Ezgi Sevgi Can'ın beyanı ardından taraflar mütalaa için süre talep etti.

DURUŞMA ERTELENDİ
Ara kararını açıklayan mahkeme, taraflara esas hakkındaki mütalaaya ilgili süre verdi ve duruşmayı 5 Haziran'a erteledi. Bir önceki duruşma işkence suçundan suç duyurusunda bulunmamasına hükmeden mahkeme, bu ara kararında polislerin "işkence" ve "intihara yönlendirme" eylemleriyle ilgili suç duyurusunda bulunulması talebinin hükümle birlikte değerlendirilmesine karar verdi.

DURUŞMA SONRASI AÇIKLAMA: ZAFERLE SONUÇLANAN BİR CELSEYDİ
Duruşma sonrası Ezgi Sevgi Can, avukatlarıyla ve davayı bugüne kadar ısrarla takip edenlerle duruşmayı değerlendirdi.
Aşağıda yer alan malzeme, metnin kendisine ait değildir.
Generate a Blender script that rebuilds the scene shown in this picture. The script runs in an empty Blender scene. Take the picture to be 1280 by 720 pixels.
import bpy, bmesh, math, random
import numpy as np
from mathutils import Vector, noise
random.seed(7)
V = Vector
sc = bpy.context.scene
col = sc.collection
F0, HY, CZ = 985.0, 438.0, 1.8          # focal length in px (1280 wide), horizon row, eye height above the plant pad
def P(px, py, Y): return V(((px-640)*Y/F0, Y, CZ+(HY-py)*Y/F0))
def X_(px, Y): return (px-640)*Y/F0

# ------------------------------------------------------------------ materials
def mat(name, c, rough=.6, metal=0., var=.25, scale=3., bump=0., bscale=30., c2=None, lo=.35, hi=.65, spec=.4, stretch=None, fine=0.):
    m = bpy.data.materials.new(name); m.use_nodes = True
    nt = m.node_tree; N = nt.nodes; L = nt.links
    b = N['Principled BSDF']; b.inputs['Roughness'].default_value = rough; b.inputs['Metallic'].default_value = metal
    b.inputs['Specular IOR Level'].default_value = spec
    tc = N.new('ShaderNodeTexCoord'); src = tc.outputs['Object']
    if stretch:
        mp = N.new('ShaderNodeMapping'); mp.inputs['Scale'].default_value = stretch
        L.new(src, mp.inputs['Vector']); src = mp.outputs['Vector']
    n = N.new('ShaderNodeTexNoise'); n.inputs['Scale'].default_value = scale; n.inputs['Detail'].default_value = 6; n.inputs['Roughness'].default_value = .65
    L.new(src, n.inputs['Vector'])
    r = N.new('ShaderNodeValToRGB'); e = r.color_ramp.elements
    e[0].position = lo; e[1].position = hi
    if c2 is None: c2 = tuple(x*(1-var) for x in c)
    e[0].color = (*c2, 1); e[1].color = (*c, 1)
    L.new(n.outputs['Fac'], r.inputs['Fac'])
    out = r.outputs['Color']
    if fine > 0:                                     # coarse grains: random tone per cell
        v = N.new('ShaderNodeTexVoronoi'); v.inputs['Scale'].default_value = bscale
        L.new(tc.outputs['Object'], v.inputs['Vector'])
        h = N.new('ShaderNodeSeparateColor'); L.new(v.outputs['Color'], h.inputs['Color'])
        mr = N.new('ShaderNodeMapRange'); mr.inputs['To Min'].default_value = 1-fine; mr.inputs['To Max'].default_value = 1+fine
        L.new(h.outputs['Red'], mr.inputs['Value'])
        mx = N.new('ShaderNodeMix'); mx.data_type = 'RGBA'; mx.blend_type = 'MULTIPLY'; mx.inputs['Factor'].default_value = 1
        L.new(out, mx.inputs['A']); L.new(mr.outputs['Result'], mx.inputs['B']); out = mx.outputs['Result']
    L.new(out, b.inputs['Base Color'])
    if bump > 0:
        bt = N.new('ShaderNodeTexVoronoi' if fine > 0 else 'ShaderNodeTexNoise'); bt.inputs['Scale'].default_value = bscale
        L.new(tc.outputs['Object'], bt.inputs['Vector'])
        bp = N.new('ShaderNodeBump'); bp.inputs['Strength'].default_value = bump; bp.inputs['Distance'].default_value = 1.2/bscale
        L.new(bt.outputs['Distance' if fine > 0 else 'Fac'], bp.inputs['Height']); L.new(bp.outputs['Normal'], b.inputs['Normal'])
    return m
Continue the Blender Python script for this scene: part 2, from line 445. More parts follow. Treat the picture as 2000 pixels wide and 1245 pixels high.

Can, dayanışma içinde olanlara teşekkür ederek sözlerine başladı. "Bugün zaferle sonuçlanan bir celseydi diyebiliriz" diyen Can, tanıkların beyanlarıyla polislerin evrakta sahtecilik yaptığını aktardığını anlattı. 13 yıldır hiçbir mahkemeye sunulamayan, delil olarak dikkate alınmayan, narkotik büro giriş-çıkışlarını gösteren kamera kayıtlarının mahkeme huzurunda gösterildiğini hatırlatan Can, sanık polislerin yıllardır evrakta sahtecilik yalanlarının bu görüntülerle ortaya çıktığını ve mahkemenin de delil olarak dikkate aldığını ekledi.

'SAVCI ÇOK AYRINTILI BİR MÜTALAA SUNDU'
Ana talebin geçen celse verilen işkenceyle ilgili suç duyurusunda bulunmama kararından geri dönülmesi olduğunu belirten Ezgi Sevgi Can, "Talebimizi yineledik. Neticede savcı bir mütalaa verdi. Evrakta sahtecilik suçunu özellikle tespit eden, delillerin daha önceki soruşturma aşamasında tartışılmadığını, Onur Yaser'in ardından bıraktığı el yazısında evrakta sahtecilik suçunun somutlaştığının altını çizen çok ayrıntılı mütalaa sundu. Sanıkların evrakta sahtecilikle ilgili dahli, suça iştirakini beyan etti. Tüm sanıkların bu konuda ceza almasını istedi" ifadelerini kullandı.

'İNANIYORUM Kİ POLİSLER İŞKENCE VE İNTİHARA SÜRÜKLEMEDEN DE CEZA ALACAK'
Ailesinin bu duruşmayı göremediğini ama onların çok büyük emeği olduğunu dile getiren Can, "Videoları annem babam hazırladı. 10 cd verildi bize sorgu odası yok, asansör önü, koridor kayıtları vardı dalga geçer gibi. Biz polislerin yalan beyanını ortaya çıkardık. Gelinen aşamada polisler yargı önüne çıktı. İnanıyorum ki sadece evrakta sahtecilikten değil asıl suçlar olan işkence ve intihara sürüklemeden de ceza alacaklar. Sonuna kadar takip edeceğiz" ifadelerini kullandı.